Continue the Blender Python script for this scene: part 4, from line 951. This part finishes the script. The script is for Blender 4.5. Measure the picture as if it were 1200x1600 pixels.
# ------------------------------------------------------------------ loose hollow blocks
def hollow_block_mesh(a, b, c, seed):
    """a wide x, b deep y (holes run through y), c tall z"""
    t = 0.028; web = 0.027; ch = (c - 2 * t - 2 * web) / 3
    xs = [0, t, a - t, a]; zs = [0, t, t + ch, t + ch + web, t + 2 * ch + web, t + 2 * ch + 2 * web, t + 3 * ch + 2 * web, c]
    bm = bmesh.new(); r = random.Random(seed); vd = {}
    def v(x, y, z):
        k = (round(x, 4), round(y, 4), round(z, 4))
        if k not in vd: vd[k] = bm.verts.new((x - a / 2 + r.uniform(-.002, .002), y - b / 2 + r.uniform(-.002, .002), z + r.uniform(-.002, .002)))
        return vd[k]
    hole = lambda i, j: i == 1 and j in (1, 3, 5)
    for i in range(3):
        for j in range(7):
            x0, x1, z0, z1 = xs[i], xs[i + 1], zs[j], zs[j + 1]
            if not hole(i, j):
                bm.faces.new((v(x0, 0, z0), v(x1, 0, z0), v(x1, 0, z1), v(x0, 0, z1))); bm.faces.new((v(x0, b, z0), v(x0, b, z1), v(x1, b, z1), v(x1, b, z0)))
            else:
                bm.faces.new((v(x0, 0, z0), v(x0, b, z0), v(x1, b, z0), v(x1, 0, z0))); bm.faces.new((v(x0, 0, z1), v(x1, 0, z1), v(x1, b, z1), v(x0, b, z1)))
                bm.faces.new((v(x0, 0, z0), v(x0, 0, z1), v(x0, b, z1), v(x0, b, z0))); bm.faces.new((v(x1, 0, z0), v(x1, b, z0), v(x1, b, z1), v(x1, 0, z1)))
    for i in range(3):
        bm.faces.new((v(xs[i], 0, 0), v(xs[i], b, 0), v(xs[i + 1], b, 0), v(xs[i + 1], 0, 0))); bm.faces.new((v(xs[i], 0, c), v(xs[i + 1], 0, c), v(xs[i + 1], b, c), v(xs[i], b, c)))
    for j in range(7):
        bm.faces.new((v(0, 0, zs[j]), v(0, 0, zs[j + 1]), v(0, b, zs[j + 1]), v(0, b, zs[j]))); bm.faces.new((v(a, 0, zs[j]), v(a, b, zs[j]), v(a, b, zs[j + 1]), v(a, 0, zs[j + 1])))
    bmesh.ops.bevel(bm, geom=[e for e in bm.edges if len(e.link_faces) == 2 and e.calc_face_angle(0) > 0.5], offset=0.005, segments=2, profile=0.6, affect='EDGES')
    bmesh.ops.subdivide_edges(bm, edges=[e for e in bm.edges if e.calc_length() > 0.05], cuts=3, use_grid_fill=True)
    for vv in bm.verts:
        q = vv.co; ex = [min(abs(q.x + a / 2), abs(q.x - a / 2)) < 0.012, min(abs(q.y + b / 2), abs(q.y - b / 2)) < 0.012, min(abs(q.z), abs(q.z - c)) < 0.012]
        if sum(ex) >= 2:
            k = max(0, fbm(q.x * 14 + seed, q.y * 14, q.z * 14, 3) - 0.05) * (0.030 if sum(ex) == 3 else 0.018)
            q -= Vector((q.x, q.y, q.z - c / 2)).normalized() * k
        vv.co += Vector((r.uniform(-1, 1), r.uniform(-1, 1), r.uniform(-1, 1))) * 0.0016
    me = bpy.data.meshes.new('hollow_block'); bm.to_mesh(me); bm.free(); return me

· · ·

> [Exercise prompt]: Give the data again, exactly as it stands.

> [Finished answer]:
Continue the Blender Python script for this scene: part 4, from line 951. This part finishes the script. The script is for Blender 4.5. Measure the picture as if it were 1200x1600 pixels.
# ------------------------------------------------------------------ loose hollow blocks
def hollow_block_mesh(a, b, c, seed):
    """a wide x, b deep y (holes run through y), c tall z"""
    t = 0.028; web = 0.027; ch = (c - 2 * t - 2 * web) / 3
    xs = [0, t, a - t, a]; zs = [0, t, t + ch, t + ch + web, t + 2 * ch + web, t + 2 * ch + 2 * web, t + 3 * ch + 2 * web, c]
    bm = bmesh.new(); r = random.Random(seed); vd = {}
    def v(x, y, z):
        k = (round(x, 4), round(y, 4), round(z, 4))
        if k not in vd: vd[k] = bm.verts.new((x - a / 2 + r.uniform(-.002, .002), y - b / 2 + r.uniform(-.002, .002), z + r.uniform(-.002, .002)))
        return vd[k]
    hole = lambda i, j: i == 1 and j in (1, 3, 5)
    for i in range(3):
        for j in range(7):
            x0, x1, z0, z1 = xs[i], xs[i + 1], zs[j], zs[j + 1]
            if not hole(i, j):
                bm.faces.new((v(x0, 0, z0), v(x1, 0, z0), v(x1, 0, z1), v(x0, 0, z1))); bm.faces.new((v(x0, b, z0), v(x0, b, z1), v(x1, b, z1), v(x1, b, z0)))
            else:
                bm.faces.new((v(x0, 0, z0), v(x0, b, z0), v(x1, b, z0), v(x1, 0, z0))); bm.faces.new((v(x0, 0, z1), v(x1, 0, z1), v(x1, b, z1), v(x0, b, z1)))
                bm.faces.new((v(x0, 0, z0), v(x0, 0, z1), v(x0, b, z1), v(x0, b, z0))); bm.faces.new((v(x1, 0, z0), v(x1, b, z0), v(x1, b, z1), v(x1, 0, z1)))
    for i in range(3):
        bm.faces.new((v(xs[i], 0, 0), v(xs[i], b, 0), v(xs[i + 1], b, 0), v(xs[i + 1], 0, 0))); bm.faces.new((v(xs[i], 0, c), v(xs[i + 1], 0, c), v(xs[i + 1], b, c), v(xs[i], b, c)))
    for j in range(7):
        bm.faces.new((v(0, 0, zs[j]), v(0, 0, zs[j + 1]), v(0, b, zs[j + 1]), v(0, b, zs[j]))); bm.faces.new((v(a, 0, zs[j]), v(a, b, zs[j]), v(a, b, zs[j + 1]), v(a, 0, zs[j + 1])))
    bmesh.ops.bevel(bm, geom=[e for e in bm.edges if len(e.link_faces) == 2 and e.calc_face_angle(0) > 0.5], offset=0.005, segments=2, profile=0.6, affect='EDGES')
    bmesh.ops.subdivide_edges(bm, edges=[e for e in bm.edges if e.calc_length() > 0.05], cuts=3, use_grid_fill=True)
    for vv in bm.verts:
        q = vv.co; ex = [min(abs(q.x + a / 2), abs(q.x - a / 2)) < 0.012, min(abs(q.y + b / 2), abs(q.y - b / 2)) < 0.012, min(abs(q.z), abs(q.z - c)) < 0.012]
        if sum(ex) >= 2:
            k = max(0, fbm(q.x * 14 + seed, q.y * 14, q.z * 14, 3) - 0.05) * (0.030 if sum(ex) == 3 else 0.018)
            q -= Vector((q.x, q.y, q.z - c / 2)).normalized() * k
        vv.co += Vector((r.uniform(-1, 1), r.uniform(-1, 1), r.uniform(-1, 1))) * 0.0016
    me = bpy.data.meshes.new('hollow_block'); bm.to_mesh(me); bm.free(); return me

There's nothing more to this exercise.